「機械翻訳」が急速に進歩する時代 働く人の「英語力」はどこまで必要になるのか?
8月21日付け産経新聞は、アサヒビールなどを傘下にもつアサヒグループホールディングスが、社内のテレビ会議やメールに、英語と日本語を相互に自動翻訳するソフトを導入する予定だと報じ、ネットの話題を集めている。
語学が不得意な社員が、海外の子会社と意思決定をするときの負担を軽減するためだ。社員の英語力をアップさせるよりも、ITの力を使った方がいいと判断したのだろう。しかし自動翻訳の精度が低ければ、業務上の混乱が生じるのは必至だ。
このニュースに対し、2ちゃんねるでは「機械翻訳なんか使い物になるの?」「英語もできない従業員が沢山いるってこと?相当に嘆かわしいな」といった疑問や批判が見られる。その一方で技術の向上で、かなり使えるものになっているという指摘もある。Yahoo!ニュースにも、歓迎のコメントがあった。
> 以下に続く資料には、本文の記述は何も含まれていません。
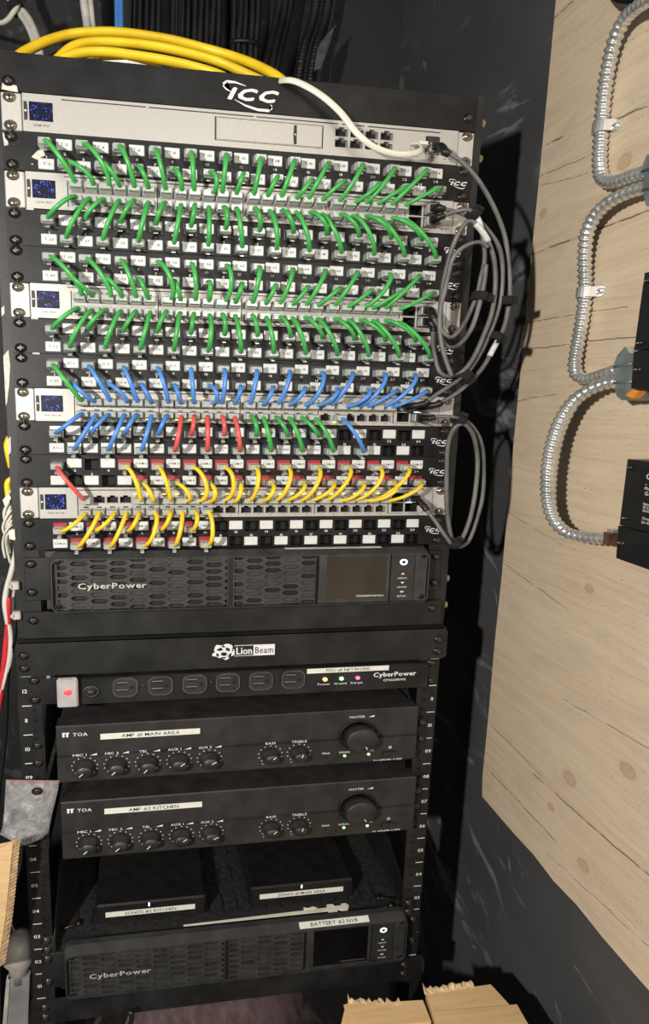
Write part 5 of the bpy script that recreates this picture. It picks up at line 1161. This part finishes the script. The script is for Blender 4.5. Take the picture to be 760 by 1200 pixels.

「これ良いね。うちの会社もやたらと英会話やらそうとすんだけど、仕事やりながらだと精神的にも相当負担。現地法人に赴任してる人以外は翻訳で充分」
いくらグローバル時代といえども、英語が達者なのに仕事は大してできない人より、仕事がバリバリできる人にテクノロジーの支援をしてコミュニケーションを取ってもらう方が、ずっと合理的と考える会社は少なくないのではないだろうか。
大事なのは「機械に翻訳されやすい日本語」を話すこと?
とはいえ、自動翻訳の結果が正しいかどうか、ある程度判断できるくらいの英語力は必要になるだろう。A Successful Failureというブログを運営するLM―7さんは8月7日、外国人に人気という店で目撃したトイレの貼り紙の写真をブログに載せている。
翻訳ソフトの出力をそのまま貼り付けているようだが、英文として成り立たない表現が目につく。LM-7さんは「機械翻訳時代における、必要最低限の英語力は、翻訳サービスが出力する英語の正否を判断し、正しい翻訳を導くためのコンテキストを含む日本語を入力する能力になるのだろう」と指摘している。
自動翻訳の使い方については、2ちゃんねるでも参考になる指摘が見られる。
「原文たる日本語をいかに簡便かつ直接的表現にするかだな。日本語的な言い回しは翻訳が難しい。まずは主語を明確にしないと」
LM―7さんが載せた貼り紙でも、主語が入れ替わっている点が最も誤解を招く原因になっている。もしかするとこれからの日本人には、主語を明確にするなど「機械に翻訳されやすい日本語を書いたり話したりする技術」こそが重要になってくるのかもしれない。